Shroff claimed that a resolution passed by the law firm’s management committee on November 10 had forced him to approach the Bombay High Court. The majority of the management committee (five out of seven) had voted on that day to equally distribute Bharti’s equity stake between the two brothers. The resolution was circulated by email. Commenting on this, Shardul said the actions of the management committee were unauthorised as it has no right to alter provisions of a will.

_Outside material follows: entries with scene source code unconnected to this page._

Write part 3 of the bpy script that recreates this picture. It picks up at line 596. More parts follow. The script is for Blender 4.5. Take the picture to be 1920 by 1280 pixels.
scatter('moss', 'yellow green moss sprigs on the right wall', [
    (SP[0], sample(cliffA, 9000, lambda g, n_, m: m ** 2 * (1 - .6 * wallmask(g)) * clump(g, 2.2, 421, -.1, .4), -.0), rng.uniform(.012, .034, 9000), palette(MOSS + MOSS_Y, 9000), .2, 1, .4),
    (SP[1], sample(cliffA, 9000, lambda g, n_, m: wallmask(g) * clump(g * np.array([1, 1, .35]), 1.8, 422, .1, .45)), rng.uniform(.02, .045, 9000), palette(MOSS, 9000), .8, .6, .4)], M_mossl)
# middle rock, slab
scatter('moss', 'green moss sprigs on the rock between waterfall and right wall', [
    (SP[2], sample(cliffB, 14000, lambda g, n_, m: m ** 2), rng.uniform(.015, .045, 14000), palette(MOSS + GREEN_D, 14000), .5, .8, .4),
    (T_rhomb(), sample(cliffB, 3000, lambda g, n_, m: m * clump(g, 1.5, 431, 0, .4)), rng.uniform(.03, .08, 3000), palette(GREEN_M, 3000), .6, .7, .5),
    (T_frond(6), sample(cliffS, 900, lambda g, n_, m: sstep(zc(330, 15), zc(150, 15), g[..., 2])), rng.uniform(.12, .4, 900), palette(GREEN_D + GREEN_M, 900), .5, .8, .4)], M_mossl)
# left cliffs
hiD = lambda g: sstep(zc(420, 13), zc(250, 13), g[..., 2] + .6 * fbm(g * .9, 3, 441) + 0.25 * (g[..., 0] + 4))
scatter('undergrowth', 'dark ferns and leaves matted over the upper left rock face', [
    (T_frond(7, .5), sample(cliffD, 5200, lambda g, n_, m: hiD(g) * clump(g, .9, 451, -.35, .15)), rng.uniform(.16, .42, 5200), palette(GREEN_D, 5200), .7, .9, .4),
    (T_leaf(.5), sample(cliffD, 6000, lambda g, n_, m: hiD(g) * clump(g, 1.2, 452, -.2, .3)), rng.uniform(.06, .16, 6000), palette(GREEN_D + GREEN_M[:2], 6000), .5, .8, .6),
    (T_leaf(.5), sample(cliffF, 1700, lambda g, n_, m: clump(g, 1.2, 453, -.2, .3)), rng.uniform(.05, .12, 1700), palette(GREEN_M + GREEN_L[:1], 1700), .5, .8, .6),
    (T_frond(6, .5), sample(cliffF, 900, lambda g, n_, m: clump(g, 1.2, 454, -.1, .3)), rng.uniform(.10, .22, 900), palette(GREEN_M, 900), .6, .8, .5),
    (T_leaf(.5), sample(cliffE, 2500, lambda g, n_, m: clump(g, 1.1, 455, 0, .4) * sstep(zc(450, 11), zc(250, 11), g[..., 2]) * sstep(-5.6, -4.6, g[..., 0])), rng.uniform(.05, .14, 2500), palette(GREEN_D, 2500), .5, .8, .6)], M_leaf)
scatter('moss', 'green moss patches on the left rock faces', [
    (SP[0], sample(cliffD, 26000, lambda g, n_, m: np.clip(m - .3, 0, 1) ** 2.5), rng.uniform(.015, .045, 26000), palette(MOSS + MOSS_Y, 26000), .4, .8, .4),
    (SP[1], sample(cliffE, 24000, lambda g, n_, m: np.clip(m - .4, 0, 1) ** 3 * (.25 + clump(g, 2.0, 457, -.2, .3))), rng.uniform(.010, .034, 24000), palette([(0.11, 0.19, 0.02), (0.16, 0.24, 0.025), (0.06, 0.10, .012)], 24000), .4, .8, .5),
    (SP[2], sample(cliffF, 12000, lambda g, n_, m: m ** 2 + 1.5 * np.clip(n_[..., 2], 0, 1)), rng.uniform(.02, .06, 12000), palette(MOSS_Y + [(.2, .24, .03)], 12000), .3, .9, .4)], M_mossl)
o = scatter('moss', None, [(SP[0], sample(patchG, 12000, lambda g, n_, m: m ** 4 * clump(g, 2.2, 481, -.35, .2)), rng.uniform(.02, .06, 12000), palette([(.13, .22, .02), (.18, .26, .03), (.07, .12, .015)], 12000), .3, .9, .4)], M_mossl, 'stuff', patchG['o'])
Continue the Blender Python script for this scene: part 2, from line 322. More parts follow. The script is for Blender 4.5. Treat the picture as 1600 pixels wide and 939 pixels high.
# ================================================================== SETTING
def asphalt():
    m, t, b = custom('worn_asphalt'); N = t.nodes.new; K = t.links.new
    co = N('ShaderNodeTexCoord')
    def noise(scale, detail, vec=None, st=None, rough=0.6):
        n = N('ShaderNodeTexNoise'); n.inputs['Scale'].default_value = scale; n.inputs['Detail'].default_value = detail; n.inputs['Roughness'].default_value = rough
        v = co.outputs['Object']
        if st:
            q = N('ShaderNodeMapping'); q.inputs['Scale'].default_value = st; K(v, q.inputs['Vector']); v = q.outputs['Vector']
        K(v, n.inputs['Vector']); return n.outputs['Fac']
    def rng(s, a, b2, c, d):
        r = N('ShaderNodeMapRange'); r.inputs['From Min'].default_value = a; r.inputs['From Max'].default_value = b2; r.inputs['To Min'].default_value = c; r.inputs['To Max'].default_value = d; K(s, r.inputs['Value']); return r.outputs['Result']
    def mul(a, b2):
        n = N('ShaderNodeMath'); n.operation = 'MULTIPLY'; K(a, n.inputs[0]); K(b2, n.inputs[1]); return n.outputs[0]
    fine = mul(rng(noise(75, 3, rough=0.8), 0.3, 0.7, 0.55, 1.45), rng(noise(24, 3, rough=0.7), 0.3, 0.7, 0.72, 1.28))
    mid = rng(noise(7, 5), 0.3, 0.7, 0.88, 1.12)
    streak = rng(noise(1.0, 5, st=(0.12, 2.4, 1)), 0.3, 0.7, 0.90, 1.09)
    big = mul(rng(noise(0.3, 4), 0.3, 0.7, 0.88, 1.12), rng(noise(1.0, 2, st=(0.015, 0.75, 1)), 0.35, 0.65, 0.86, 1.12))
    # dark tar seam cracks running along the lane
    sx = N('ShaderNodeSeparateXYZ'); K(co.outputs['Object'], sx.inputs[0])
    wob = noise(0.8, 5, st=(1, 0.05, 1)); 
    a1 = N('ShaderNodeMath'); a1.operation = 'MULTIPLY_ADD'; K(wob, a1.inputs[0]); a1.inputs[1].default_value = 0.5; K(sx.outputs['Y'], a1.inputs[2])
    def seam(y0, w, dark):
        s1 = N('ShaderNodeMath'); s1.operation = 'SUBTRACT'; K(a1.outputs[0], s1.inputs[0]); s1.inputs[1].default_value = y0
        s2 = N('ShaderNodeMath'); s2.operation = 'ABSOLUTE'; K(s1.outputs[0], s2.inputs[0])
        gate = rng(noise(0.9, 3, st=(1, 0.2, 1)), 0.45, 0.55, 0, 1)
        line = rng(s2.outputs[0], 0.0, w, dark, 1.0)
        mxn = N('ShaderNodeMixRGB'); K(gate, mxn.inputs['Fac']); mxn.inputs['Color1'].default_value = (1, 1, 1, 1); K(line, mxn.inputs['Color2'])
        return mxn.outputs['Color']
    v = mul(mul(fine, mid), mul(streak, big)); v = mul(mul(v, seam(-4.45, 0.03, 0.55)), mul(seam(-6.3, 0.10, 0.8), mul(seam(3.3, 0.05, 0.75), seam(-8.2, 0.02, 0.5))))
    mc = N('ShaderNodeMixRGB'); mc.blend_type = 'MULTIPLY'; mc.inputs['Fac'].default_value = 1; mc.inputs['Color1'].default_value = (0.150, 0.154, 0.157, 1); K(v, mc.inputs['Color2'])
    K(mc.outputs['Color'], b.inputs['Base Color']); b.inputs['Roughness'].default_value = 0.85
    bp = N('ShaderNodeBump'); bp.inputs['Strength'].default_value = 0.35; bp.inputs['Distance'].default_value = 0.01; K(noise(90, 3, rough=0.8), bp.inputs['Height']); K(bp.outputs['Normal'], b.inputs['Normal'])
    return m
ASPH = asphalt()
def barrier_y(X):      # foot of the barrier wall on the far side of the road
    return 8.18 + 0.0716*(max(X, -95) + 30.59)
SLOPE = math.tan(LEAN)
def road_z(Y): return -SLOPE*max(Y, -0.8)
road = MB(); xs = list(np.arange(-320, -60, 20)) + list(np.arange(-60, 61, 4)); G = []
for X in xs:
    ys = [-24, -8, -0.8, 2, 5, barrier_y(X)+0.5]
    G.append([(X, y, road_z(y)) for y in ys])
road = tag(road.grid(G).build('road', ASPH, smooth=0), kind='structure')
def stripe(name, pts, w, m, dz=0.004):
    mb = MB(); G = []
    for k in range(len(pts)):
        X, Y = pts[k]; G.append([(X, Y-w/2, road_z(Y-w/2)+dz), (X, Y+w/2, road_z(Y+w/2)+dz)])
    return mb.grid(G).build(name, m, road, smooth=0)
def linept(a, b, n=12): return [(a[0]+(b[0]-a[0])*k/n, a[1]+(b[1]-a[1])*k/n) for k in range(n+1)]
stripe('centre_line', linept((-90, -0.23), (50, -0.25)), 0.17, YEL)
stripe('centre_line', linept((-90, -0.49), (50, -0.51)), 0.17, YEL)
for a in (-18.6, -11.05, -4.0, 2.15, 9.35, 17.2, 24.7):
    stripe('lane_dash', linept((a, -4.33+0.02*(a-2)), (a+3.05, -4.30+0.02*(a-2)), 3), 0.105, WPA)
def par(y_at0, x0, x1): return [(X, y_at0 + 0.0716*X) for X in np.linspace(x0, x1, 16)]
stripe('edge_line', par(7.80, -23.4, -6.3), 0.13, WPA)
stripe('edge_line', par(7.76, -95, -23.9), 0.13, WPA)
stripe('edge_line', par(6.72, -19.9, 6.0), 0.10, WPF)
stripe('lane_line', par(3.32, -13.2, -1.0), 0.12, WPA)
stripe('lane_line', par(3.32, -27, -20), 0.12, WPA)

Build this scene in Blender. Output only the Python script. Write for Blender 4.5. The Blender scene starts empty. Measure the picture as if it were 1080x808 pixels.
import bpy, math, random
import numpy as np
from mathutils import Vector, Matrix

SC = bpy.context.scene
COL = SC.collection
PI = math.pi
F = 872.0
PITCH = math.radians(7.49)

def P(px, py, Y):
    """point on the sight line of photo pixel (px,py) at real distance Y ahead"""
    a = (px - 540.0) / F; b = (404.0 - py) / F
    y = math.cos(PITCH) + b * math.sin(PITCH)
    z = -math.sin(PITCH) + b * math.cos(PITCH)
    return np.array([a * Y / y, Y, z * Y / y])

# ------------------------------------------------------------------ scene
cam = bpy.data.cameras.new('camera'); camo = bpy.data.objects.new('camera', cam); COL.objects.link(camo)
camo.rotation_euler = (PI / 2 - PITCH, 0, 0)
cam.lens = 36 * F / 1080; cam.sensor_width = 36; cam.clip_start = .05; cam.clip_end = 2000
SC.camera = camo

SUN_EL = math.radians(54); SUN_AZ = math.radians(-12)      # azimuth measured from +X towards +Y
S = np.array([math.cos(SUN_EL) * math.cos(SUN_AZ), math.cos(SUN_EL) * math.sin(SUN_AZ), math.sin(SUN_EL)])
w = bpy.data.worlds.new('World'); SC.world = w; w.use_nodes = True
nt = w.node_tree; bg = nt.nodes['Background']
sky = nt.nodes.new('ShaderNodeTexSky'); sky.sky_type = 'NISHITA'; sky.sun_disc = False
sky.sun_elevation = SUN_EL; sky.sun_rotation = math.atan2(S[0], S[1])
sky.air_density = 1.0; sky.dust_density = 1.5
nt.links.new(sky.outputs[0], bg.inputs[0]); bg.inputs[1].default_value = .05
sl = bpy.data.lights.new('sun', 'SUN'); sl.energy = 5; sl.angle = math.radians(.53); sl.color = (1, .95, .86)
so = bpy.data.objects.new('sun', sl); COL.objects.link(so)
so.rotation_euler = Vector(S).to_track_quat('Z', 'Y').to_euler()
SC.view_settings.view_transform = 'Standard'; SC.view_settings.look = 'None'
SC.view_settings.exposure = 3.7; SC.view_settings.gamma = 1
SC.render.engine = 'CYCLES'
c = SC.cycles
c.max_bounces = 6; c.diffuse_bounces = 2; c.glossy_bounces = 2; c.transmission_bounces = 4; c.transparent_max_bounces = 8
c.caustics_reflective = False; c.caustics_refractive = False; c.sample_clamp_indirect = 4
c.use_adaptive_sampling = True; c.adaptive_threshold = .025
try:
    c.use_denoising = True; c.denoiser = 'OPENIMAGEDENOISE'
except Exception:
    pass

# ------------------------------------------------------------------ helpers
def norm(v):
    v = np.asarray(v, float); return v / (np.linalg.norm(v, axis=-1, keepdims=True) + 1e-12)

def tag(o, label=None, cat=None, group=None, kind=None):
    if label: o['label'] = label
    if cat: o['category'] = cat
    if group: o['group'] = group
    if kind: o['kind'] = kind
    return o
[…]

Further, as the executor of the will he had to move court. “So, because of the precipitated action that they took on October 16 and November 10, it (discussions to resolve the matter) came to an abrupt halt because they cancelled my mother’s property and issued shares to themselves. So you can’t have a mediation and the intermeddling in the legal sense at the same time. You can’t cancel a dead person’s property, and so the process which was moving along the line with the help of a facilitator came to an end.”